_Task statement:_
Extract the listing below in full, unchanged.

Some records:
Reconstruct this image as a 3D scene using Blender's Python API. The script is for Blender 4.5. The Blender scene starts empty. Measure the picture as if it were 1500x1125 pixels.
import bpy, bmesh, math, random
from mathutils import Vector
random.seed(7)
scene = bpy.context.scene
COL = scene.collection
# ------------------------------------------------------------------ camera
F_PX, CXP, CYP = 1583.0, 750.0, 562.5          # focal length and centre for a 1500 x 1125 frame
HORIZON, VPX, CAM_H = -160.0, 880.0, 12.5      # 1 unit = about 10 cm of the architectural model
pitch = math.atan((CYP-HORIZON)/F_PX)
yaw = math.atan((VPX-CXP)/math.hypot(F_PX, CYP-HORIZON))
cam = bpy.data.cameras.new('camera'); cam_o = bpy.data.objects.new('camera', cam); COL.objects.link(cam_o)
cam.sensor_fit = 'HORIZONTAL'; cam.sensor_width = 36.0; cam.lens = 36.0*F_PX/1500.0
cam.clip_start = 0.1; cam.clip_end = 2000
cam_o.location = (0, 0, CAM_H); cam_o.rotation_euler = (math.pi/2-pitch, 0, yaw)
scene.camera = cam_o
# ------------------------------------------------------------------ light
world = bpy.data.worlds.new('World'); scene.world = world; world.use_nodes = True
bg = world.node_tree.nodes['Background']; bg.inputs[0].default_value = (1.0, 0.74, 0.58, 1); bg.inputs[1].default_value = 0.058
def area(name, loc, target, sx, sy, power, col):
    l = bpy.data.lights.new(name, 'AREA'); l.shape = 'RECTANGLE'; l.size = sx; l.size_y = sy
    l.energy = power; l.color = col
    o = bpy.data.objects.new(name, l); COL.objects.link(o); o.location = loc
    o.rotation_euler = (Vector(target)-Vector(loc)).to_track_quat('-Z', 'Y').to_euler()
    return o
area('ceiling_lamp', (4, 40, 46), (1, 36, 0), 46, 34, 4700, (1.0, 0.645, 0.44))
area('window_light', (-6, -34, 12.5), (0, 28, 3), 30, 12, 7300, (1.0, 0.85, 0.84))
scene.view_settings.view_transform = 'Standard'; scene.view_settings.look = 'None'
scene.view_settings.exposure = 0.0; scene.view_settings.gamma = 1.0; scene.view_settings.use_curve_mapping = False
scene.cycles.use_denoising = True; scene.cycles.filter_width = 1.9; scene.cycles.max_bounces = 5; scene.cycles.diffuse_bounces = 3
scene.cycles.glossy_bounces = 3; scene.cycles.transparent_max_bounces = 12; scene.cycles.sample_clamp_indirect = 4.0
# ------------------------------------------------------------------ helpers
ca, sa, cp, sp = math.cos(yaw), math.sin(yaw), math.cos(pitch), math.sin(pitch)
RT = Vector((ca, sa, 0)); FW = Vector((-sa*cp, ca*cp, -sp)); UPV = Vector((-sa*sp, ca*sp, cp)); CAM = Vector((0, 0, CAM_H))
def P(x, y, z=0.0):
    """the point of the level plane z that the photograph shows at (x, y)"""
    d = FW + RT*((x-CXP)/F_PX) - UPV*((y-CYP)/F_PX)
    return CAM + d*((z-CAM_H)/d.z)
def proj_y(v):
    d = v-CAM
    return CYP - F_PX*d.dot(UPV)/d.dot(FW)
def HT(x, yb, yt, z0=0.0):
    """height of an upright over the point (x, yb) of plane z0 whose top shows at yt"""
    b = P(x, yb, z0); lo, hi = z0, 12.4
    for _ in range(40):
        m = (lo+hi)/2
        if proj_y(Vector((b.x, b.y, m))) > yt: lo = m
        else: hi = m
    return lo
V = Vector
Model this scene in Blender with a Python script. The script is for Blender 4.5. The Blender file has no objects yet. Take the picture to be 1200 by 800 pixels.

_Exercise result:_
Reconstruct this image as a 3D scene using Blender's Python API. The script is for Blender 4.5. The Blender scene starts empty. Measure the picture as if it were 1500x1125 pixels.
import bpy, bmesh, math, random
from mathutils import Vector
random.seed(7)
scene = bpy.context.scene
COL = scene.collection
# ------------------------------------------------------------------ camera
F_PX, CXP, CYP = 1583.0, 750.0, 562.5          # focal length and centre for a 1500 x 1125 frame
HORIZON, VPX, CAM_H = -160.0, 880.0, 12.5      # 1 unit = about 10 cm of the architectural model
pitch = math.atan((CYP-HORIZON)/F_PX)
yaw = math.atan((VPX-CXP)/math.hypot(F_PX, CYP-HORIZON))
cam = bpy.data.cameras.new('camera'); cam_o = bpy.data.objects.new('camera', cam); COL.objects.link(cam_o)
cam.sensor_fit = 'HORIZONTAL'; cam.sensor_width = 36.0; cam.lens = 36.0*F_PX/1500.0
cam.clip_start = 0.1; cam.clip_end = 2000
cam_o.location = (0, 0, CAM_H); cam_o.rotation_euler = (math.pi/2-pitch, 0, yaw)
scene.camera = cam_o
# ------------------------------------------------------------------ light
world = bpy.data.worlds.new('World'); scene.world = world; world.use_nodes = True
bg = world.node_tree.nodes['Background']; bg.inputs[0].default_value = (1.0, 0.74, 0.58, 1); bg.inputs[1].default_value = 0.058
def area(name, loc, target, sx, sy, power, col):
    l = bpy.data.lights.new(name, 'AREA'); l.shape = 'RECTANGLE'; l.size = sx; l.size_y = sy
    l.energy = power; l.color = col
    o = bpy.data.objects.new(name, l); COL.objects.link(o); o.location = loc
    o.rotation_euler = (Vector(target)-Vector(loc)).to_track_quat('-Z', 'Y').to_euler()
    return o
area('ceiling_lamp', (4, 40, 46), (1, 36, 0), 46, 34, 4700, (1.0, 0.645, 0.44))
area('window_light', (-6, -34, 12.5), (0, 28, 3), 30, 12, 7300, (1.0, 0.85, 0.84))
scene.view_settings.view_transform = 'Standard'; scene.view_settings.look = 'None'
scene.view_settings.exposure = 0.0; scene.view_settings.gamma = 1.0; scene.view_settings.use_curve_mapping = False
scene.cycles.use_denoising = True; scene.cycles.filter_width = 1.9; scene.cycles.max_bounces = 5; scene.cycles.diffuse_bounces = 3
scene.cycles.glossy_bounces = 3; scene.cycles.transparent_max_bounces = 12; scene.cycles.sample_clamp_indirect = 4.0
# ------------------------------------------------------------------ helpers
ca, sa, cp, sp = math.cos(yaw), math.sin(yaw), math.cos(pitch), math.sin(pitch)
RT = Vector((ca, sa, 0)); FW = Vector((-sa*cp, ca*cp, -sp)); UPV = Vector((-sa*sp, ca*sp, cp)); CAM = Vector((0, 0, CAM_H))
def P(x, y, z=0.0):
    """the point of the level plane z that the photograph shows at (x, y)"""
    d = FW + RT*((x-CXP)/F_PX) - UPV*((y-CYP)/F_PX)
    return CAM + d*((z-CAM_H)/d.z)
def proj_y(v):
    d = v-CAM
    return CYP - F_PX*d.dot(UPV)/d.dot(FW)
def HT(x, yb, yt, z0=0.0):
    """height of an upright over the point (x, yb) of plane z0 whose top shows at yt"""
    b = P(x, yb, z0); lo, hi = z0, 12.4
    for _ in range(40):
        m = (lo+hi)/2
        if proj_y(Vector((b.x, b.y, m))) > yt: lo = m
        else: hi = m
    return lo
V = Vector
Model this scene in Blender with a Python script. The script is for Blender 4.5. The Blender file has no objects yet. Take the picture to be 1200 by 800 pixels.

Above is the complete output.